A significant advantage of this scheme over alternative ways of generating skyrmions, says Hoffmann, is its use of transition metal alloys and other metallic films that are already found in commercial memory devices. The device also operates at room temperature, so doing away with the need for expensive refrigeration equipment. In addition, he says, whereas skyrmions are usually manipulated within lattices, here they have been isolated.

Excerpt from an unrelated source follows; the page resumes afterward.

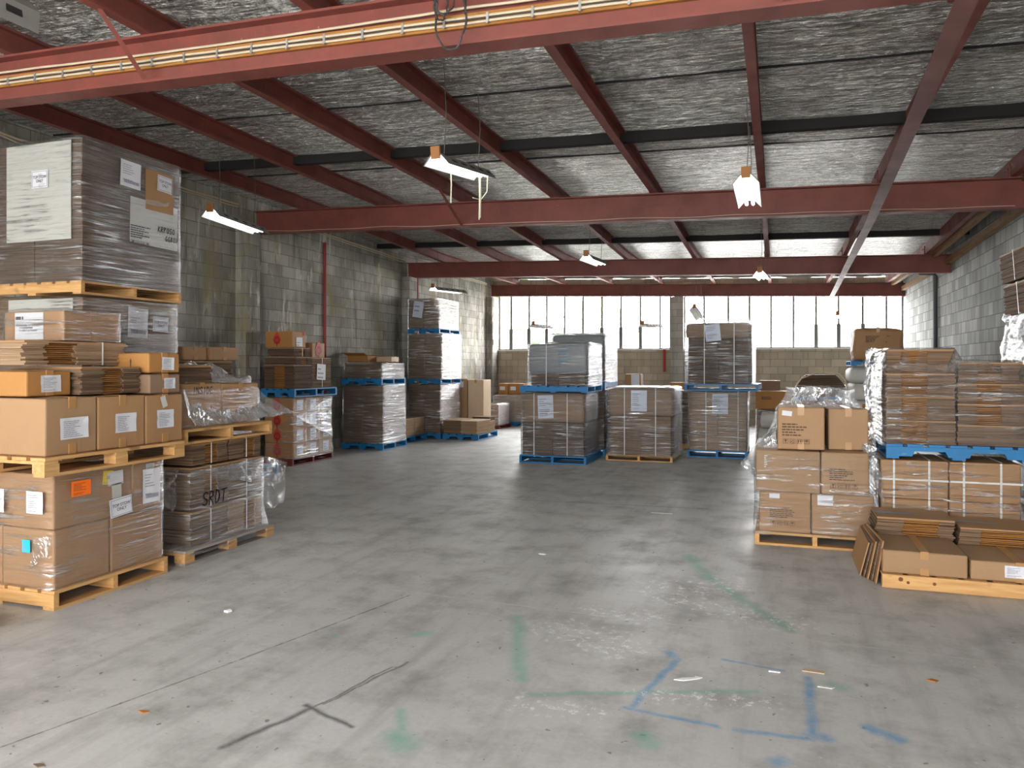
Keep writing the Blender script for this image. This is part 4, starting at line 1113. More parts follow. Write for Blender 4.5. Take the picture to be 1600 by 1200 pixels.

According to Hoffmann, these skyrmions could have a number of uses. One would be to make logic gates. An AND gate, for example, could potentially consist of two joined wires that would generate an output only if skyrmions were present in both wires. However, the most straightforward application would be encoding data using the presence or absence of skyrmions. In particular, “racetrack memory”, which involves reading and writing to mobile magnetic domains on a fixed wire, suffers from the fact that stripe-shaped domains can easily be corrupted by defects in the wire. Point-like skyrmions, in contrast, could move around such defects, he says.

Kirsten von Bergmann of the University of Hamburg in Germany, whose group in 2013 reported having created and destroyed skyrmions on a thin film of palladium and iron, praises the latest work, which she says is “a significant step towards implementation” of real devices. But she cautions that significant hurdles remain, including the need for better control over the positioning and movement of individual skyrmions. Also crucial, she says, is size. The American group has produced skyrmions with a diameter of about 1 μm, which is one to two orders of magnitude too large to be useful, she estimates.

Hoffmann acknowledges this shortcoming but believes it can be overcome. He says that other research groups have been able to make room-temperature skyrmions as small as 100 nm across (the greater thermal energy at higher temperatures perhaps making it more difficult to prevent small skyrmions from unwinding). Reducing the scale by another factor of 10, he says, “is not so unrealistic”.

The research is reported in Science.